The Justice Society fights Sabbac, and Doctor Fate (who had been seeing visions of Hawkman die) moves forward against Sabbac alone as a ploy to unleash Black Adam and save Hawkman, sacrificing himself in the effort, and Black Adam and Hawkman (who uses Doctor Fate's helmet to multiply) defeat Sabbac for good. For all the build-up of the Crown and Sabbac, it should be noted that ignoring him for nearly the whole film and then dispatching him easily (albeit in a fun-to-watch way) is rather anticlimactic. Nonetheless, Black Adam and the Justice Society part on tentatively good terms and Black Adam destroys the ancient throne, refusing to be yet another ruler of Kahndaq.

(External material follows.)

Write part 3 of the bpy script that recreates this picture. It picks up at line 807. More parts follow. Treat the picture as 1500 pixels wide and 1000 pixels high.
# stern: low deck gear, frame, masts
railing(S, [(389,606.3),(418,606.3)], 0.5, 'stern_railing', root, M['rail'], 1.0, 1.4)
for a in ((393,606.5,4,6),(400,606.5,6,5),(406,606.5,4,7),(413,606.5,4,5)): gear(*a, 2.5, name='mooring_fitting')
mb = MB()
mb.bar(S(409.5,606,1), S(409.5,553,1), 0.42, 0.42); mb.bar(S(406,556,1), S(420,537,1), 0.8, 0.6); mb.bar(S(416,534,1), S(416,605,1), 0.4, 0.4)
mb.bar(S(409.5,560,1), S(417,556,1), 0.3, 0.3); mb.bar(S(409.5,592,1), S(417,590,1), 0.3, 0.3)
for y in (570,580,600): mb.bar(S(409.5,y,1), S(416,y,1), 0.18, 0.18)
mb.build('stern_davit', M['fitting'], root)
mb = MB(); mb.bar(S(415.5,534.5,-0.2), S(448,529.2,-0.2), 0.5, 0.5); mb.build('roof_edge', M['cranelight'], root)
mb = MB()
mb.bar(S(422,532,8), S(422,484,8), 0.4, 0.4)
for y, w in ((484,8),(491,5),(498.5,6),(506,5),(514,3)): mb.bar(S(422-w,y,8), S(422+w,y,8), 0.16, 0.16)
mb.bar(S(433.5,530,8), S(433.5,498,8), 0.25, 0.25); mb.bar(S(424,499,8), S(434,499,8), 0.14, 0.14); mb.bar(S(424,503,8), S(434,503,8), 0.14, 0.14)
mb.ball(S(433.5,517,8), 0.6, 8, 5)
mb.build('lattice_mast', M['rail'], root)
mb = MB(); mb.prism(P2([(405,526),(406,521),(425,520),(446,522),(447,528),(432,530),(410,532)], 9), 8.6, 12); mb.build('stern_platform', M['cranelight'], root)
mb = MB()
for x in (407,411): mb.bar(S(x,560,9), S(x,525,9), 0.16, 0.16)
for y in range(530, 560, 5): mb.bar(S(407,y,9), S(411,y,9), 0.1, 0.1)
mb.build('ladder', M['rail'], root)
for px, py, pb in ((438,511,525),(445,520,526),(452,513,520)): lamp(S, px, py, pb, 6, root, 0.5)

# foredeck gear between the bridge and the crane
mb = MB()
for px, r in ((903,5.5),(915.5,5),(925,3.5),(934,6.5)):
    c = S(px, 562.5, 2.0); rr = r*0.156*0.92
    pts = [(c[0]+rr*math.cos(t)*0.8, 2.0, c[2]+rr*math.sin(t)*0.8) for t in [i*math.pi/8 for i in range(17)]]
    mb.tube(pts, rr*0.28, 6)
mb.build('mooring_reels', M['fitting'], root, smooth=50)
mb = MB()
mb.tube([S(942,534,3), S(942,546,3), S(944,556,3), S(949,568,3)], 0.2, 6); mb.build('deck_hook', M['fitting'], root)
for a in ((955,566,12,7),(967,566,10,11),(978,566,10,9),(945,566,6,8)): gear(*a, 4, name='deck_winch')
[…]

While the conclusion is a decent one in many ways, very little makes sense about the route to get there. 

First of all, one of Doctor Fate's most characteristic powers is knowing fate, so why take Black Adam out of commission just to dethaw him in what feels like no time at all? Why not just use the helmet's power to keep Hawkman safely out of harm's way and send his multiples at Sabbac, instead of needlessly dying in front of his friend? Why didn't the de-powered Teth-Adam say "Shazam" before leaving Amanda Waller's underwater prison, and instead try to swim to the surface AS A REGULAR PERSON, FROM THE OCEAN FLOOR. Why are untrained Kahndaq residents easy matches for Sabbac's evil skeleton army? Why is Atom Smasher there, when his most notable accomplishment for the majority of the film was to destroy an ancient city? 

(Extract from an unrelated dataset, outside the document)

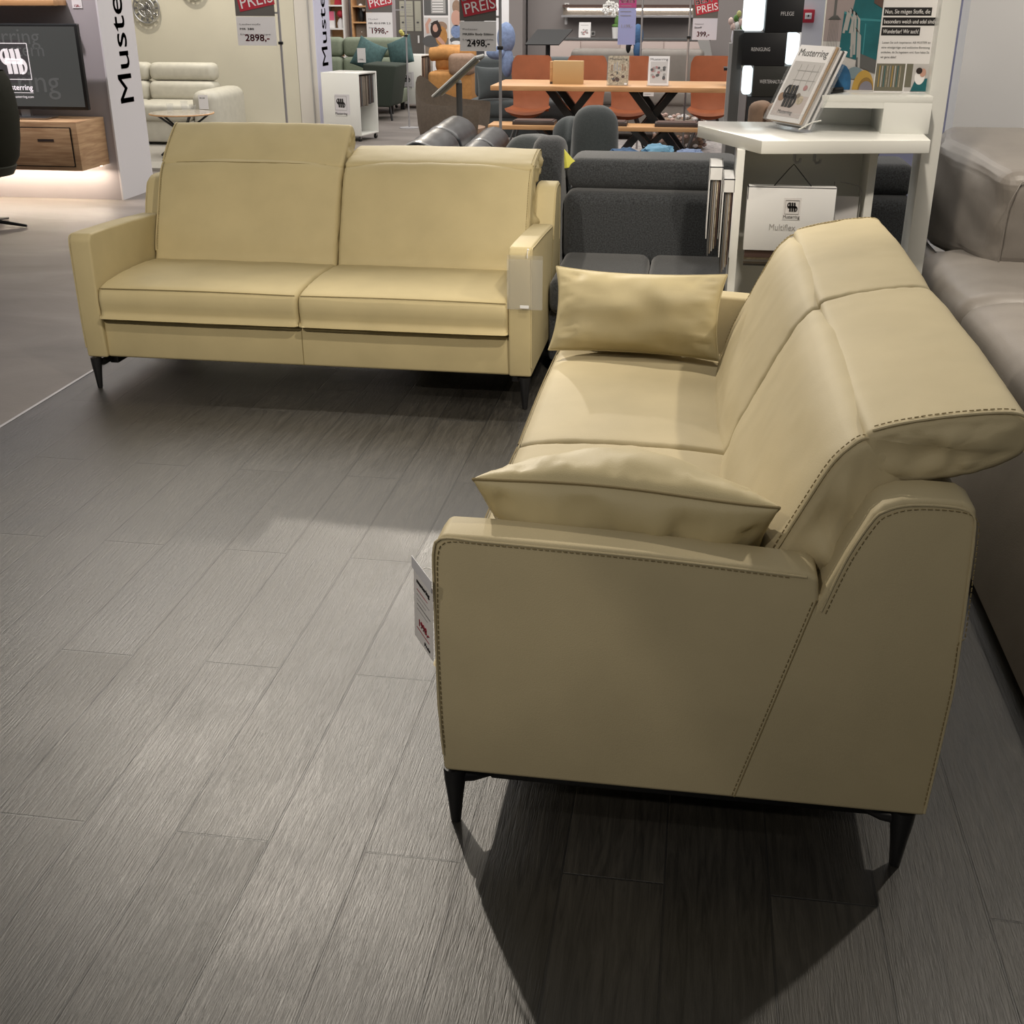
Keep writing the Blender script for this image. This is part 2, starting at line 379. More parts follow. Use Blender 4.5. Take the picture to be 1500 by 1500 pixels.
def stitches(b, path, m, off=(0, 0, 0), dash=.0075, gap=.004, r=.0011):
    P = [Vector(p)+Vector(off) for p in path]; pos = 0; k = dash+gap
    D = [0]
    for i in range(1, len(P)): D.append(D[-1]+(P[i]-P[i-1]).length)
    j = 0
    def at(d):
        nonlocal j
        while j < len(D)-2 and D[j+1] < d: j += 1
        return P[j].lerp(P[j+1], min(1, (d-D[j])/max(1e-9, D[j+1]-D[j])))
    d = .004
    while d+dash < D[-1]:
        a = at(d); c = at(d+dash); b.tube([a, (a+c)/2, c], r, m, n=4); d += k

def cushion(name, w, h, t, m, parent=None, seed=0, wr=.012, pipe=True, nu=44, nv=30, fold=True, mpipe=None):
    """scatter pillow in its local xz plane (x width, z height), thickness along y"""
    bm = bmesh.new(); sides = []
    def edge(u, v):
        x = w/2*u*(1-.07*(1-abs(v)**2.2)); z = h/2*v*(1-.09*(1-abs(u)**2.2))
        return x, z
    for sgn in (1, -1):
        g = {}
        for i in range(nu+1):
            for j in range(nv+1):
                u = math.sin(math.pi/2*(2*i/nu-1)*.98)/math.sin(math.pi/2*.98); v = math.sin(math.pi/2*(2*j/nv-1)*.96)/math.sin(math.pi/2*.96)
                border = i in (0, nu) or j in (0, nv)
                x, z = edge(u, v)
                th = t/2*max(0, (1-u*u))**.42*max(0, (1-v*v))**.5
                k = (1-u*u)*(1-v*v)
                wn = noise.noise(Vector((x*9+seed, z*13, sgn*3)))*wr*min(1, k*4)
                cr = (abs(u)**3)*(abs(noise.noise(Vector((u*3+seed, v*7, sgn)))))*wr*1.6*min(1, k*8)
                ev = (abs(v)**4)*abs(noise.noise(Vector((u*8+seed, v*2, sgn*5))))*wr*2.2*min(1, k*8)
                y = 0 if border else sgn*(max(0, th+wn-cr-ev)+.001)
                if fold and sgn == -1 and not border: y += .03*math.exp(-((x-.06-z*.35)/.018)**2)*max(0, v)*min(1, k*4)
                y += .010*math.sin(u*2.3+seed)*(1 if abs(v) > .0 else 1)
                if border and sgn == -1: g[i, j] = sides[0][i, j]
                else: g[i, j] = bm.verts.new((x, y, z))
        sides.append(g)
        for i in range(nu):
            for j in range(nv):
                f = [g[i, j], g[i+1, j], g[i+1, j+1], g[i, j+1]]
                bm.faces.new(f if sgn == -1 else f[::-1])
    G = sides[0]
    loop = [G[i, 0].co.copy() for i in range(nu)]+[G[nu, j].co.copy() for j in range(nv)]+[G[i, nv].co.copy() for i in range(nu, 0, -1)]+[G[0, j].co.copy() for j in range(nv, 0, -1)]
    bmesh.ops.recalc_face_normals(bm, faces=bm.faces[:])
    b = MB(); b.merge(bm, m); o = b.build(name, parent, ang=80)
    if pipe:
        p = MB(); p.tube(loop, .0032, mpipe or m, n=6, closed=True); p.build('piping', o)
    return o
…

The bottom line is that, while "Black Adam" has many excellent elements and this lifelong DC fan really hopes for future outings of all these characters, between Waller's plan, the Justice Society's choices, and so many other narrative problems, almost none of the film's major elements or plot moments fully work.  There are some truly positive components of this film, but most of those are wrapped in major plot contrivances, dragged to the bottom of the ocean, and buried in Amanda Waller's Extrajudicial Prison Palace.